Monday, September 12, 2011

The Birthday List, Item #5: Read the Constitution

When I was in the sixth grade, we celebrated the 200th Anniversary of the drafting of the US Constitution by memorizing the classic "We are the People" preamble. In the fall of 1994, I took American National Government at the University of Utah, and enjoyed the course so much I briefly* considered the option of being a Political Science major. Five years ago, on my first (and so far only) trip to Washington DC, I dropped by the National Archives to see the original manuscripts of the Constitution, as well as the Declaration of Independence.

On the way out, I bought a snow globe commemorating the day Elvis met Nixon.

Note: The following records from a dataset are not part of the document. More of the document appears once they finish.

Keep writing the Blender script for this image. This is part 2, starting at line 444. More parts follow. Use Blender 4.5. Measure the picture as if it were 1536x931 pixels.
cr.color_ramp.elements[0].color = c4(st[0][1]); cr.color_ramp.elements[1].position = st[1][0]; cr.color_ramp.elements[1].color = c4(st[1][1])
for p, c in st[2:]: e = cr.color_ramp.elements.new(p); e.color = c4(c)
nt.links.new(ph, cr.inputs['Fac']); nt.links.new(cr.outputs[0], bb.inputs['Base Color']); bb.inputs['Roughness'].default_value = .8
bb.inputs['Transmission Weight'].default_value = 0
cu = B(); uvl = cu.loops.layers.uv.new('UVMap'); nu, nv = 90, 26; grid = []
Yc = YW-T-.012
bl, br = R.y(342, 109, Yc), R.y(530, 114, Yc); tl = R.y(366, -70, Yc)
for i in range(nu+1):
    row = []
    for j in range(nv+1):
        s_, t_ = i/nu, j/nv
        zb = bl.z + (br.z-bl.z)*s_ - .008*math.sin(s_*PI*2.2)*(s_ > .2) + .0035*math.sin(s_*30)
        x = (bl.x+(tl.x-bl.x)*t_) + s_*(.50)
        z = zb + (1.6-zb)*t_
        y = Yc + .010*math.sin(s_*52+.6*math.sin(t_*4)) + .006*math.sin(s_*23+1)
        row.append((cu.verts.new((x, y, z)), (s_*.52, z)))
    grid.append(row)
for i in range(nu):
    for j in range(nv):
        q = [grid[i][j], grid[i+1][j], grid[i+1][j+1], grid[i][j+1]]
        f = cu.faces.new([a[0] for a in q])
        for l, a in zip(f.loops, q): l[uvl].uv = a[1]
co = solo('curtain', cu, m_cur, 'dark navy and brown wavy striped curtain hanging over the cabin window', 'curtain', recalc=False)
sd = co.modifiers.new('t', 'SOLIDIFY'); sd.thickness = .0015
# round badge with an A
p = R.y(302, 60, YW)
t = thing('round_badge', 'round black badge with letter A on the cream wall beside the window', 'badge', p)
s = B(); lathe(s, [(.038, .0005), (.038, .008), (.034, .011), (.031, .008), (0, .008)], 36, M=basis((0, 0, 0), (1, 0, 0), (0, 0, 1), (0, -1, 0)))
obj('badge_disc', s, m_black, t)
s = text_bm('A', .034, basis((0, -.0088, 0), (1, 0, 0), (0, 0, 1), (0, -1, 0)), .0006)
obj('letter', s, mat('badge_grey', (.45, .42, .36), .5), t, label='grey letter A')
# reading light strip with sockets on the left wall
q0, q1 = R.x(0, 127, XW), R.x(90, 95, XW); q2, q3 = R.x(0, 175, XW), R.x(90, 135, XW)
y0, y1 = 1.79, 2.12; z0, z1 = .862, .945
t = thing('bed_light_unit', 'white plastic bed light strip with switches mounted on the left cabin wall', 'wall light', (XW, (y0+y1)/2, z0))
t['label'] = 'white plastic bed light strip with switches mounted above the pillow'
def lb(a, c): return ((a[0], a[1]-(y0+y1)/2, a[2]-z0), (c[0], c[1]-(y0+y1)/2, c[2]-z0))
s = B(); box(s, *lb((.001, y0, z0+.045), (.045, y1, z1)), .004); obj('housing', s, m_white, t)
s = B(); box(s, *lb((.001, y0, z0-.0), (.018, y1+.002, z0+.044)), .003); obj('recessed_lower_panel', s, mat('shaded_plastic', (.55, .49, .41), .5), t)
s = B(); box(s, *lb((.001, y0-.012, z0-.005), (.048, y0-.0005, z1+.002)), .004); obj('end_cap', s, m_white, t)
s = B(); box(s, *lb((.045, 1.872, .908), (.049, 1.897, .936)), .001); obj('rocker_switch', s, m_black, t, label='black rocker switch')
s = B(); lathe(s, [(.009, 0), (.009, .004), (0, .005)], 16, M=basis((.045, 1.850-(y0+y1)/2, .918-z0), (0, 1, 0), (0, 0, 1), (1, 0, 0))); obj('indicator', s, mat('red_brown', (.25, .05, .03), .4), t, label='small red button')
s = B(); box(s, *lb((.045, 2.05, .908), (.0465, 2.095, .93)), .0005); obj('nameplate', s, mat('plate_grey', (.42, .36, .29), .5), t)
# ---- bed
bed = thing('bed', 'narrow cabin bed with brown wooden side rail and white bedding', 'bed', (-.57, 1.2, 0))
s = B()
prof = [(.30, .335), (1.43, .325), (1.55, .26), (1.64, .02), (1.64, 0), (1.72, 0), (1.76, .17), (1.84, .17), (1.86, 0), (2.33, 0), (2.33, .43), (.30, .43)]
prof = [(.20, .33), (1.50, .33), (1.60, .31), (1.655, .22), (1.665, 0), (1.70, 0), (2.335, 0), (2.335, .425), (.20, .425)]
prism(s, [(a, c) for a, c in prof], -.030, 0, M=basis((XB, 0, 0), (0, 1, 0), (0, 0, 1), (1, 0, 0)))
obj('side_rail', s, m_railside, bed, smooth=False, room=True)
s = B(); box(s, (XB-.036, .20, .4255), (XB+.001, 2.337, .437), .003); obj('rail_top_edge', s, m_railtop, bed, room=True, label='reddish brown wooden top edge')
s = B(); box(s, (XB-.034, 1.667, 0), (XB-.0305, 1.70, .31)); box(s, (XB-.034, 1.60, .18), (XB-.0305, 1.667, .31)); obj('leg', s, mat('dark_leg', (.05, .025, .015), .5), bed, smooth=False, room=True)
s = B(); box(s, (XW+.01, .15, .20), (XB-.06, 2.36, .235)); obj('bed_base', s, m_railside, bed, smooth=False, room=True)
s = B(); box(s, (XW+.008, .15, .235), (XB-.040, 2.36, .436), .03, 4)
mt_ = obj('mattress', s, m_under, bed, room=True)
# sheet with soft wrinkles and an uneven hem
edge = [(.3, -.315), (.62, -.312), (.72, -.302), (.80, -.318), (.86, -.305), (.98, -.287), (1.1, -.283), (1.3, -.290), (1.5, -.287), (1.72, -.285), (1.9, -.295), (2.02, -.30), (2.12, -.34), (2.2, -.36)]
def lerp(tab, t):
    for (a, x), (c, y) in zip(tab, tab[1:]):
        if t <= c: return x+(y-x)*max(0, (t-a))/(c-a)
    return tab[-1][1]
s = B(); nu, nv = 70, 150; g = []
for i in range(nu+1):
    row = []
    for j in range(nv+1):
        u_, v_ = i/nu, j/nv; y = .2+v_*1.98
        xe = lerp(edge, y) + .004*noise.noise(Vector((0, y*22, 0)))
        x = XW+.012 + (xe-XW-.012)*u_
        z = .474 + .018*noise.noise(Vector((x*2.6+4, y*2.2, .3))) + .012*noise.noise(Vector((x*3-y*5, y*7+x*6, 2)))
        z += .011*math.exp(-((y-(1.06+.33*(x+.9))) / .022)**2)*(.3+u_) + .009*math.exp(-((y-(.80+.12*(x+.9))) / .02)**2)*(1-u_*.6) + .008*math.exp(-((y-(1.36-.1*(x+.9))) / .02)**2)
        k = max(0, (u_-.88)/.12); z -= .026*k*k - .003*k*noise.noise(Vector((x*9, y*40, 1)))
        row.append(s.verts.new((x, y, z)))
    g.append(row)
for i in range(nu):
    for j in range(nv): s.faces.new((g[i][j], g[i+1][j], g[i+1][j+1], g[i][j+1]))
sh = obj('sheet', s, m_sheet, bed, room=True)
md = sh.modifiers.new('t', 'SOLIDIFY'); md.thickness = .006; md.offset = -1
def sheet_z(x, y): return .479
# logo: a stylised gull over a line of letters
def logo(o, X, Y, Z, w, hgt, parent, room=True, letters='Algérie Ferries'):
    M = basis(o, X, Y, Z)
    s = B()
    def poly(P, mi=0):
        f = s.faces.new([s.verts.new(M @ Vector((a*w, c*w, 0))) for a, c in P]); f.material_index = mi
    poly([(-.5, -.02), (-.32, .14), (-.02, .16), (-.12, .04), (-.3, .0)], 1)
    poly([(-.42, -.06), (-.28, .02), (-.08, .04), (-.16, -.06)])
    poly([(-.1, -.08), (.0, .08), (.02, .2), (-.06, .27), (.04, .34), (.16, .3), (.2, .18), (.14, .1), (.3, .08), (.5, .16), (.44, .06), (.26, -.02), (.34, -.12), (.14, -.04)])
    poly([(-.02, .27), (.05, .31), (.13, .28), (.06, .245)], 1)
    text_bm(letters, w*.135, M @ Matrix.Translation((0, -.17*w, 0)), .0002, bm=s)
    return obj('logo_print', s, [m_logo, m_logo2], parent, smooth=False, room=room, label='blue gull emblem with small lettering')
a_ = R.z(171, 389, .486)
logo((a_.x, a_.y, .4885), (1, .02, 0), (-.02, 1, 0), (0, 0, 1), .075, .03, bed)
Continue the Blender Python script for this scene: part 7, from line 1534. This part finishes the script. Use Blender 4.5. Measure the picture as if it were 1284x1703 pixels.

Somehow, in all that time, I never actually sat down and read the Constitution. Not very patriotic of me. But this birthday list thing seemed like an ideal opportunity to remedy that problem, so one afternoon in late July, I googled "US Constitution" and wound up on the government-run "Charters of Freedom" website, where I read the Constitution transcript in full.

What I came away with was surprising. Surprising in that I was pretty familiar with most everything I read. No big shocks, no, "wait a minute, there's a LAW against that?" moments. I may not be the most studied student of US History, but I was already familiar with the setup of the three branches of government, so what I was most surprised by was how simple the Constitution is.

And maybe that's what is so great about it.

It also occurred to me that the Constitution is probably a lot like a groundbreaking movie (if you'll excuse the tacky pop culture allusion). For example, it's widely accepted that the first real movie car chase took place in the 1968 Steve McQueen film "Bullitt," as McQueen chases some bad guys through the streets of San Francisco in a green Mustang GT. It's a pretty cool scene, but 40 years of car chases in the time since have kind of upped the ante a bit, so anyone raised on, say, the car chases from the Bourne movies are going to look and "Bullitt" and go, "hey, that's lame." (They might also go, "hey, why does Steve McQueen keep driving past that same Volkswagen Bug over and over?", but that's off topic.)

What I'm trying to say is that I think the Constitution is one of those things that's easier to appreciate if you put it in the context of its time. Growing up as a lifetime beneficiary of the document's principles make it a lot harder to comprehend what life was like before it was around, or what life would be if I had grown up without it. Like so many of life's great blessings, it's easy to take it for granted.